_Data shown_:
:::::
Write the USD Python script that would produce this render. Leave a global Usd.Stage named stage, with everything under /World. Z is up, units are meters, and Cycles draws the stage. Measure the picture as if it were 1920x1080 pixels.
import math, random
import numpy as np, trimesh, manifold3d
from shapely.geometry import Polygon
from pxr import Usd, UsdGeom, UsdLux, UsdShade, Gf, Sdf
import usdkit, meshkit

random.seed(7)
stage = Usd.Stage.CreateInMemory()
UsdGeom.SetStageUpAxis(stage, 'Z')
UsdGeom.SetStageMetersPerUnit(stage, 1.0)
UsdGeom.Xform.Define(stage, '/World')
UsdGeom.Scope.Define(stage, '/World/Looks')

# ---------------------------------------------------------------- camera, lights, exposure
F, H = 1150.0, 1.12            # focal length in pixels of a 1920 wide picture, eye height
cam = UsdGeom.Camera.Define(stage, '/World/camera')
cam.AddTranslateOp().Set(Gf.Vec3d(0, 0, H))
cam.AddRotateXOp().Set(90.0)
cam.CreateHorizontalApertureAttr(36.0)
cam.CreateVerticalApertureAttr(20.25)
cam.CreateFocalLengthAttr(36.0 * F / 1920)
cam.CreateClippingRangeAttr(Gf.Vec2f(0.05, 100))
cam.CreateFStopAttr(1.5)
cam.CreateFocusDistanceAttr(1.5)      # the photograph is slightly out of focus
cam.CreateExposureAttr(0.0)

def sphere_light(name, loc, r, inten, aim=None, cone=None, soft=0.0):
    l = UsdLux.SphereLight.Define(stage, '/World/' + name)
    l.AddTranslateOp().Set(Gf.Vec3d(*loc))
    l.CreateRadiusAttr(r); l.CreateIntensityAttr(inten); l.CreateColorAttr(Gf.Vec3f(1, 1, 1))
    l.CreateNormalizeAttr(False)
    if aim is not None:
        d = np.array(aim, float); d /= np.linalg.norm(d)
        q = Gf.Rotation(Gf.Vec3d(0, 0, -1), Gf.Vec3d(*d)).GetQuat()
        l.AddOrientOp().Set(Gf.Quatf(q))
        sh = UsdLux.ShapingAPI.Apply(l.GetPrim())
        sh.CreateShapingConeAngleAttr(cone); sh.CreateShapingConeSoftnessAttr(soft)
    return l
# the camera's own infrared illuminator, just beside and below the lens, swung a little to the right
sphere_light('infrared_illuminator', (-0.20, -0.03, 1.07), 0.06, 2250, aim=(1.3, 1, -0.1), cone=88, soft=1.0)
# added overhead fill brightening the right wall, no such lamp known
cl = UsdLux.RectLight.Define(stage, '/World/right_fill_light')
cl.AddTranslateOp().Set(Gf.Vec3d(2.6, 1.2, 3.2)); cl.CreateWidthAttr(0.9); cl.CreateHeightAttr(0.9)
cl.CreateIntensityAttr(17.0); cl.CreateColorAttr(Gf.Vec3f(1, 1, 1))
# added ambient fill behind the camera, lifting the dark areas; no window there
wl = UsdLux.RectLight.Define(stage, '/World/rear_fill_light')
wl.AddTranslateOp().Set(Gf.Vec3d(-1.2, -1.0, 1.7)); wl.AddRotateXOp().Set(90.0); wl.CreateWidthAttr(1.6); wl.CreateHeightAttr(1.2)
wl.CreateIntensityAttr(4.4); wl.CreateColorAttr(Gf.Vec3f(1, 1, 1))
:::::
_Exercise aim_: Write the material out again in its entirety, exactly as shown.

_Exercise result_:
Write the USD Python script that would produce this render. Leave a global Usd.Stage named stage, with everything under /World. Z is up, units are meters, and Cycles draws the stage. Measure the picture as if it were 1920x1080 pixels.
import math, random
import numpy as np, trimesh, manifold3d
from shapely.geometry import Polygon
from pxr import Usd, UsdGeom, UsdLux, UsdShade, Gf, Sdf
import usdkit, meshkit

random.seed(7)
stage = Usd.Stage.CreateInMemory()
UsdGeom.SetStageUpAxis(stage, 'Z')
UsdGeom.SetStageMetersPerUnit(stage, 1.0)
UsdGeom.Xform.Define(stage, '/World')
UsdGeom.Scope.Define(stage, '/World/Looks')

# ---------------------------------------------------------------- camera, lights, exposure
F, H = 1150.0, 1.12            # focal length in pixels of a 1920 wide picture, eye height
cam = UsdGeom.Camera.Define(stage, '/World/camera')
cam.AddTranslateOp().Set(Gf.Vec3d(0, 0, H))
cam.AddRotateXOp().Set(90.0)
cam.CreateHorizontalApertureAttr(36.0)
cam.CreateVerticalApertureAttr(20.25)
cam.CreateFocalLengthAttr(36.0 * F / 1920)
cam.CreateClippingRangeAttr(Gf.Vec2f(0.05, 100))
cam.CreateFStopAttr(1.5)
cam.CreateFocusDistanceAttr(1.5)      # the photograph is slightly out of focus
cam.CreateExposureAttr(0.0)

def sphere_light(name, loc, r, inten, aim=None, cone=None, soft=0.0):
    l = UsdLux.SphereLight.Define(stage, '/World/' + name)
    l.AddTranslateOp().Set(Gf.Vec3d(*loc))
    l.CreateRadiusAttr(r); l.CreateIntensityAttr(inten); l.CreateColorAttr(Gf.Vec3f(1, 1, 1))
    l.CreateNormalizeAttr(False)
    if aim is not None:
        d = np.array(aim, float); d /= np.linalg.norm(d)
        q = Gf.Rotation(Gf.Vec3d(0, 0, -1), Gf.Vec3d(*d)).GetQuat()
        l.AddOrientOp().Set(Gf.Quatf(q))
        sh = UsdLux.ShapingAPI.Apply(l.GetPrim())
        sh.CreateShapingConeAngleAttr(cone); sh.CreateShapingConeSoftnessAttr(soft)
    return l
# the camera's own infrared illuminator, just beside and below the lens, swung a little to the right
sphere_light('infrared_illuminator', (-0.20, -0.03, 1.07), 0.06, 2250, aim=(1.3, 1, -0.1), cone=88, soft=1.0)
# added overhead fill brightening the right wall, no such lamp known
cl = UsdLux.RectLight.Define(stage, '/World/right_fill_light')
cl.AddTranslateOp().Set(Gf.Vec3d(2.6, 1.2, 3.2)); cl.CreateWidthAttr(0.9); cl.CreateHeightAttr(0.9)
cl.CreateIntensityAttr(17.0); cl.CreateColorAttr(Gf.Vec3f(1, 1, 1))
# added ambient fill behind the camera, lifting the dark areas; no window there
wl = UsdLux.RectLight.Define(stage, '/World/rear_fill_light')
wl.AddTranslateOp().Set(Gf.Vec3d(-1.2, -1.0, 1.7)); wl.AddRotateXOp().Set(90.0); wl.CreateWidthAttr(1.6); wl.CreateHeightAttr(1.2)
wl.CreateIntensityAttr(4.4); wl.CreateColorAttr(Gf.Vec3f(1, 1, 1))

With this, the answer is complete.